NYMEX RBOB futures settled lower for a fourth straight session amid pressure from rising US gasoline stocks and weaker Renewable Identification Number prices.

NYMEX July RBOB settled June 16 1.43 cents lower at $2.1562/gal while July ULSD fell 89 points to $2.1034/b.

RBOB futures came under pressure after the US Energy Information Administration reported June 16 that US gasoline stocks climbed 1.95 million barrels to 242.98 million barrels in the week ended June 11, pushing inventories above the five-year average for the first time since mid-February.

The build comes as gasoline production pushed to more-than-one-year highs. Weekly adjusted refiner and blender net production of finished gasoline, averaged 9.93 million b/d in the week ended June 11, up 5% from the week prior and the strongest since the week ended March 13, 2020.

This higher production contributed to higher stockpiles even as total product supplied for all refined products, EIA’s proxy for demand, surged to 20.57 million b/d, up 16% from the week prior and the strongest since early February. The increase was led by sharply higher demand for both gasoline and distillates, which climbed 10.3% and 27%, respectively, to 9.36 million b/d and 4.34 million b/d, respectively.

Adding further pressure to product futures was a continued slide in RINs prices.

S&P Global Platts assessed current year D6 RINs at $1.30/RIN June 16, a 14.75 cents, or 10%, decline from June 15 and the lowest level since March 30.

Refiners and importers — called “obligated parties” — use RINs to show the Environmental Protection Agency that they have fulfilled their mandated government use of renewable fuels. If the obligated party has not used enough physical product, it can buy RINs to satisfy the quota.

The market is hedging possible policy relief to refiners by selling RBOB and ULSD cracks said S&P Global Platts analyst Sergio Baron.

The ICE New York Harbor RBOB crack versus Brent fell to $16.20/b in afternoon trading, down more than $1 from a close of $17.27/b June 15 and on pace for the weakest close since Feb. 25.

NYMEX July WTI settled 3 cents higher at $72.15/b and ICE August Brent climbed 40 cents to $74.39/b.

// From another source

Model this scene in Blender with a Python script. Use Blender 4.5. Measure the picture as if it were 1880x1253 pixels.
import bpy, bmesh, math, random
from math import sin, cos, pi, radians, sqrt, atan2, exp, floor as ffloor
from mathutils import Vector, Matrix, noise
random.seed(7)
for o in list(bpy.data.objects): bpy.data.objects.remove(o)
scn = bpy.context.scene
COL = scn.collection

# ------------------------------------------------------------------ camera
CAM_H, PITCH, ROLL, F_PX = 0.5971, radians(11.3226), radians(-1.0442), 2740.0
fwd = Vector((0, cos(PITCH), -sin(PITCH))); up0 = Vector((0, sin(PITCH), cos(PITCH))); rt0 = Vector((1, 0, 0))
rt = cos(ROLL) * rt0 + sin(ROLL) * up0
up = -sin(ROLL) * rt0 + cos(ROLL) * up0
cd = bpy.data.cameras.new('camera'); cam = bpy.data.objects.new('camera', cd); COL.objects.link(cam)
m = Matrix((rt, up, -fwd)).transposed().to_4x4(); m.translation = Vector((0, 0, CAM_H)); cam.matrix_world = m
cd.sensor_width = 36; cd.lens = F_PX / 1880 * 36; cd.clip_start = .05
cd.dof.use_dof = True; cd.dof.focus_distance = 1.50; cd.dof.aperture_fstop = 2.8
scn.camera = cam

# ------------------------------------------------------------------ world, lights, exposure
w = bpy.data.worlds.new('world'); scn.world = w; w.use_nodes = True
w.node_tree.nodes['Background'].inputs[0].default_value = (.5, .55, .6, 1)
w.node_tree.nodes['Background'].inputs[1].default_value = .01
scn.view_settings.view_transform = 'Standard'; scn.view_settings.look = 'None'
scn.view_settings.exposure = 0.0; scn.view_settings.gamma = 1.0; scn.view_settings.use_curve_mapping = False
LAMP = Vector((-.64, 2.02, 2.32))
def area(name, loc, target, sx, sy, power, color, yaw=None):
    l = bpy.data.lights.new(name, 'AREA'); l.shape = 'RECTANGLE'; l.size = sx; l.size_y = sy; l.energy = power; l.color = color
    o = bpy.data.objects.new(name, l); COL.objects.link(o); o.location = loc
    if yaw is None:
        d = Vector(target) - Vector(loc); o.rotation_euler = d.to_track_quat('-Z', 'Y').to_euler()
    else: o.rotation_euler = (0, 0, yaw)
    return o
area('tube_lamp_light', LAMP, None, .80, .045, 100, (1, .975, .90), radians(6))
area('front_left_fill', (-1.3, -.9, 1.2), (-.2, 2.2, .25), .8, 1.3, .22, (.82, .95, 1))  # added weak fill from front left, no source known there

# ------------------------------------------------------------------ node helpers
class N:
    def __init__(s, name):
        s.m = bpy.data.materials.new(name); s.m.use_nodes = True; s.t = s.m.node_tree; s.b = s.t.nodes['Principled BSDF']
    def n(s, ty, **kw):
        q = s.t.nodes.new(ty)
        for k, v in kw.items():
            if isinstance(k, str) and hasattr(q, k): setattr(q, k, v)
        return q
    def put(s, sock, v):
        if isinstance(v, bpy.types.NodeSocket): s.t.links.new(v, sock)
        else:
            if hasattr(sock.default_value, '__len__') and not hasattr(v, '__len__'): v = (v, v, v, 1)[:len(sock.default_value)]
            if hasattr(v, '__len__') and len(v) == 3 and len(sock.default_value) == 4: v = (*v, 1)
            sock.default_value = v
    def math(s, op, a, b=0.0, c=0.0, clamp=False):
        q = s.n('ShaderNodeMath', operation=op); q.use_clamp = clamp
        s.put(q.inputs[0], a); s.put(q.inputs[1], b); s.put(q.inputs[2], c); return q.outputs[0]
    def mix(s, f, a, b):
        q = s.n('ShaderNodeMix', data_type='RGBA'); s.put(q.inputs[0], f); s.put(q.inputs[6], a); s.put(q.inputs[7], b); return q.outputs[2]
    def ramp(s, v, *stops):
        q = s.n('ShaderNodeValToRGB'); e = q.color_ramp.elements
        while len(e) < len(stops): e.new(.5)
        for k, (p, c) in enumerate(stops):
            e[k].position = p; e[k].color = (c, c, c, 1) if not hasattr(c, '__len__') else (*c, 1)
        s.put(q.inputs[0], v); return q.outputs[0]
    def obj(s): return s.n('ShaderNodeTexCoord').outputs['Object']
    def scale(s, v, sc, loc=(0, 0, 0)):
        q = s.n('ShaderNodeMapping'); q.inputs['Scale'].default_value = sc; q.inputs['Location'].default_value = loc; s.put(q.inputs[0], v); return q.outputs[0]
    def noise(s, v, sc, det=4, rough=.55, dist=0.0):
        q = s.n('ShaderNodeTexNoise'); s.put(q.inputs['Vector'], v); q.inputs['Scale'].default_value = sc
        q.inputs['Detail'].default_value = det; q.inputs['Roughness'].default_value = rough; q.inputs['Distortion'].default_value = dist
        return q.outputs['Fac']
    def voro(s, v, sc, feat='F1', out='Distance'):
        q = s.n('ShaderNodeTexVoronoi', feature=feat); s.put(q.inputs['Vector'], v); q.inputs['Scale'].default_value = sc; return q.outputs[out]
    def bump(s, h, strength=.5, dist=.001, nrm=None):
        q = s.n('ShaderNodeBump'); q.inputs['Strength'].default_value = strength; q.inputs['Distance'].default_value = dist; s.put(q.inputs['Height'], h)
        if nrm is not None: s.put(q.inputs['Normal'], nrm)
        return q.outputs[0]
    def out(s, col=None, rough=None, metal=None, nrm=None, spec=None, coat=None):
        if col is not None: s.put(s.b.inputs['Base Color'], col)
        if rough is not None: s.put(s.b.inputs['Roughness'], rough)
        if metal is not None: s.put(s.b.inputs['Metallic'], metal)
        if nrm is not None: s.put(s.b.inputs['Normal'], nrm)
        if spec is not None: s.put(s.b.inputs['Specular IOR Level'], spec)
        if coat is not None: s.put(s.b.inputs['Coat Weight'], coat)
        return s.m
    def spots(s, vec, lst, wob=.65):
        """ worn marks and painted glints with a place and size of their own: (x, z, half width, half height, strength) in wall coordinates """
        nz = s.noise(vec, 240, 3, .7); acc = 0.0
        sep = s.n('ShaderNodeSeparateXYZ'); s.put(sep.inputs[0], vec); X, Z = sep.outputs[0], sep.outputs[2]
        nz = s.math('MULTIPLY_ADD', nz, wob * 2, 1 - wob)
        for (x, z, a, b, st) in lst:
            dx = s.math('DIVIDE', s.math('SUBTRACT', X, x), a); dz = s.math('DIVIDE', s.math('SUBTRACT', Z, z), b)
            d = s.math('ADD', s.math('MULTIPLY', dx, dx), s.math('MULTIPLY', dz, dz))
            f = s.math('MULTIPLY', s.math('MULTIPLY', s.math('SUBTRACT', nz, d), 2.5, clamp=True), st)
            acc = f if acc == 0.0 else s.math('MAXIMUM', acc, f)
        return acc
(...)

Total US commercial crude stocks saw a 7.35 million barrel draw in the week ended June 11, EIA said, leaving them at 466.67 million barrels — a four-month low.

Market reaction to the crude draw was muted by bullish expectations for the EIA inventory report.

American Petroleum Institute data released late June 15 had reported an 8.54 million barrel draw in US crude inventories in the week ended June 11.